DATASET SECTION:
....................
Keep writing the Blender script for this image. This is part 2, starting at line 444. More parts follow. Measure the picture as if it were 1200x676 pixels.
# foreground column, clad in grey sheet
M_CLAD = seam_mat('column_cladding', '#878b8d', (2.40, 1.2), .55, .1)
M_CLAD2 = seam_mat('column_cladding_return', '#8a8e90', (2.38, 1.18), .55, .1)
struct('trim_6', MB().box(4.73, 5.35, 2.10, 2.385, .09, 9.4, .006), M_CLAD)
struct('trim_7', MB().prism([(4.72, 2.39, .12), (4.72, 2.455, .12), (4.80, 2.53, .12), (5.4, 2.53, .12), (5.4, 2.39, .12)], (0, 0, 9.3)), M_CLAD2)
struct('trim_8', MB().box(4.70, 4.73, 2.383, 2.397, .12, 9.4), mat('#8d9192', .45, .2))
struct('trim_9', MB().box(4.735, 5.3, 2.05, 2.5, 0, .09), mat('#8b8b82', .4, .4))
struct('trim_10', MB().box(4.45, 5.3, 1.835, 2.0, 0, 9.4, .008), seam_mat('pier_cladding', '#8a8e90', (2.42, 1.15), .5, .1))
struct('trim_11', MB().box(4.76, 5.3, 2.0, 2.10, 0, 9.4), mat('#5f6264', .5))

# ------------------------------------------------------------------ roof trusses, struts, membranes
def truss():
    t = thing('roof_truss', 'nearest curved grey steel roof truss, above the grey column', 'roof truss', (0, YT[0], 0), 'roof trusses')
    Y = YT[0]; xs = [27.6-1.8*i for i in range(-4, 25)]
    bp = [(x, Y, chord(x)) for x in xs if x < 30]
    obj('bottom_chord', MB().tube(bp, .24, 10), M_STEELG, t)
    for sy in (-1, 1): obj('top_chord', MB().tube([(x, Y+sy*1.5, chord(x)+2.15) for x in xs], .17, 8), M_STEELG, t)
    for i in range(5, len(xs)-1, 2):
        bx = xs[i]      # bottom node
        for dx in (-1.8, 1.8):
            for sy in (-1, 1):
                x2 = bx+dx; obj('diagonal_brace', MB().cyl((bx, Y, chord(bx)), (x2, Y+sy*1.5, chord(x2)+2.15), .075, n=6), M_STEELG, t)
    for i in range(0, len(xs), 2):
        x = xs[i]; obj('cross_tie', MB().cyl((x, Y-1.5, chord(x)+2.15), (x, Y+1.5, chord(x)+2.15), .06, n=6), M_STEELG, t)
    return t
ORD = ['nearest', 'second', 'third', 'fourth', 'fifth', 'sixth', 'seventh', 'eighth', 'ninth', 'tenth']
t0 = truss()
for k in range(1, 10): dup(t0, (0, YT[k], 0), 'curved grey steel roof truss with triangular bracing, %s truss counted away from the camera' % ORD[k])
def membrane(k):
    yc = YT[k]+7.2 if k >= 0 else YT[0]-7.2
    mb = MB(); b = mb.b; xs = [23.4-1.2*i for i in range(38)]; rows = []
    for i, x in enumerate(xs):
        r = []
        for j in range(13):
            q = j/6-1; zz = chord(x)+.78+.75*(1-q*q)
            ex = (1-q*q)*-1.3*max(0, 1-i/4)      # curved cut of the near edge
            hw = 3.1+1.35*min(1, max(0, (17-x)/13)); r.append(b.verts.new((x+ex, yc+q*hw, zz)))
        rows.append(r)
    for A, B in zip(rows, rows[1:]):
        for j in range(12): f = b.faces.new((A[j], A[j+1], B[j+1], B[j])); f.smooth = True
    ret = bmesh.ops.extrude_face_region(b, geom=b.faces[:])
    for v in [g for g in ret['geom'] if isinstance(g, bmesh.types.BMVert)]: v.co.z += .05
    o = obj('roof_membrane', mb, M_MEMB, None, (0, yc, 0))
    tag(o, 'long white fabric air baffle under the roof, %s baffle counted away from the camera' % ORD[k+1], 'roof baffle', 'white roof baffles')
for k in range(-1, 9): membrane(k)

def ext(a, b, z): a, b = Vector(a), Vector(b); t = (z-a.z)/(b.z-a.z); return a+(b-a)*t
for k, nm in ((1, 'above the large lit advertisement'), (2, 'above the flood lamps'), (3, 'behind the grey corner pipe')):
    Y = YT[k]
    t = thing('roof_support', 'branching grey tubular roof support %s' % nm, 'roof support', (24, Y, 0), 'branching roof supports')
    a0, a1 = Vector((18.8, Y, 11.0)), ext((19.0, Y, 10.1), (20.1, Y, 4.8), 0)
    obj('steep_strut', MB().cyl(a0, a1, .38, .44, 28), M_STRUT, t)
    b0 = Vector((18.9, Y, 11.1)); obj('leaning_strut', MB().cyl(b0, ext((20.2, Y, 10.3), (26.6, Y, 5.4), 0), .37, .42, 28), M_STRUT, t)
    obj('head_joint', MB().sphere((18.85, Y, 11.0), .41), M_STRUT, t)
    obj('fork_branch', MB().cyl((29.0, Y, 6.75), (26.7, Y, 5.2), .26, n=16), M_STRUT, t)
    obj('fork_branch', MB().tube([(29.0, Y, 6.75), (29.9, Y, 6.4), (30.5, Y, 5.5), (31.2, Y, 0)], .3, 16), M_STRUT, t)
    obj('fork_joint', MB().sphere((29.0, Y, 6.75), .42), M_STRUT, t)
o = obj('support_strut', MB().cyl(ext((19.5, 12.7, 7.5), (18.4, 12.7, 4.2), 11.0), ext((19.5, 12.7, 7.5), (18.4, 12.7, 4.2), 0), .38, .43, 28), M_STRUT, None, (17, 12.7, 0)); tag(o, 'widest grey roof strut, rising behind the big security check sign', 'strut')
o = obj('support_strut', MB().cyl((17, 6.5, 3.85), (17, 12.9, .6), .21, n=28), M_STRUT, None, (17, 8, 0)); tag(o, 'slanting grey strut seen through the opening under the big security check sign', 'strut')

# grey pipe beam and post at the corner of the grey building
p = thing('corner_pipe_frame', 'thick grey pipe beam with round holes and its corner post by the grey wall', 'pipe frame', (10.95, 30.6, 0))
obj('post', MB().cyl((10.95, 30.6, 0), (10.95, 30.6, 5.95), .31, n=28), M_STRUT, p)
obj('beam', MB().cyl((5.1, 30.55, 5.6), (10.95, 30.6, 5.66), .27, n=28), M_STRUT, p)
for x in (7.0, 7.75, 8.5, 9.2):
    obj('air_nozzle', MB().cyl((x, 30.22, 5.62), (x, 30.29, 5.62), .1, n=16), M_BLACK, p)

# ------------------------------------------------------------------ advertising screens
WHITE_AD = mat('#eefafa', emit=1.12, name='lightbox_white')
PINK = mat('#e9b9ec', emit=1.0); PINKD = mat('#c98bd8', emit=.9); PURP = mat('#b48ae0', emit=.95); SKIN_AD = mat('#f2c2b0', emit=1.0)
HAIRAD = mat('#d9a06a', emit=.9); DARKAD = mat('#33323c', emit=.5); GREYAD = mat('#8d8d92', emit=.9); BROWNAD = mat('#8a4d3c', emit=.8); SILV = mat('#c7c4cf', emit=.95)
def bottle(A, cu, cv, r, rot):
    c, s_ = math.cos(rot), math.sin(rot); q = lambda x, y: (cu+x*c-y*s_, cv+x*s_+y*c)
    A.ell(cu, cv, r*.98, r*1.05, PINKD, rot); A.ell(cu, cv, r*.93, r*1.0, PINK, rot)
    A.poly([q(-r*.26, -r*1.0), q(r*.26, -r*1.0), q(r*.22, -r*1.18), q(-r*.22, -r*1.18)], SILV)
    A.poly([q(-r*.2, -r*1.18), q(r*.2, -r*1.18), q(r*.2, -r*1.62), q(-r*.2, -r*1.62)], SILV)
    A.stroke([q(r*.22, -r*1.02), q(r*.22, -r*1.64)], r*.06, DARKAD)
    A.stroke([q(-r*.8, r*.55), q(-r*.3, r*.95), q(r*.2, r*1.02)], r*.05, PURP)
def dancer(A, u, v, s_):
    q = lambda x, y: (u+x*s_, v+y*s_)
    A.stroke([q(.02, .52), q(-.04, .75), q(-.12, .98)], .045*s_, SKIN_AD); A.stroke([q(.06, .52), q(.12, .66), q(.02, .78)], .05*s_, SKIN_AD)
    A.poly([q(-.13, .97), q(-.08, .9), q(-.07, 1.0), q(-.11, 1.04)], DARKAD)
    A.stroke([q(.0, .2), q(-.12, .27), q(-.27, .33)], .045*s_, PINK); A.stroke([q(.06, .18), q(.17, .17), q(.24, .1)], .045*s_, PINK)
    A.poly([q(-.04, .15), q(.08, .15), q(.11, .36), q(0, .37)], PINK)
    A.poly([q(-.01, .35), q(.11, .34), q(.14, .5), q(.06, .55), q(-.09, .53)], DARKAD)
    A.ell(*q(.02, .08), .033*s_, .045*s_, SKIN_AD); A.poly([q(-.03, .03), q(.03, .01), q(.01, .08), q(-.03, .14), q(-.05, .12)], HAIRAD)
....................
From the first line above through the line that contains "9.4), mat('#5f6264', .5))", quote each line exactly. Output nothing more.

EXERCISE RESPONSE:
Keep writing the Blender script for this image. This is part 2, starting at line 444. More parts follow. Measure the picture as if it were 1200x676 pixels.
# foreground column, clad in grey sheet
M_CLAD = seam_mat('column_cladding', '#878b8d', (2.40, 1.2), .55, .1)
M_CLAD2 = seam_mat('column_cladding_return', '#8a8e90', (2.38, 1.18), .55, .1)
struct('trim_6', MB().box(4.73, 5.35, 2.10, 2.385, .09, 9.4, .006), M_CLAD)
struct('trim_7', MB().prism([(4.72, 2.39, .12), (4.72, 2.455, .12), (4.80, 2.53, .12), (5.4, 2.53, .12), (5.4, 2.39, .12)], (0, 0, 9.3)), M_CLAD2)
struct('trim_8', MB().box(4.70, 4.73, 2.383, 2.397, .12, 9.4), mat('#8d9192', .45, .2))
struct('trim_9', MB().box(4.735, 5.3, 2.05, 2.5, 0, .09), mat('#8b8b82', .4, .4))
struct('trim_10', MB().box(4.45, 5.3, 1.835, 2.0, 0, 9.4, .008), seam_mat('pier_cladding', '#8a8e90', (2.42, 1.15), .5, .1))
struct('trim_11', MB().box(4.76, 5.3, 2.0, 2.10, 0, 9.4), mat('#5f6264', .5))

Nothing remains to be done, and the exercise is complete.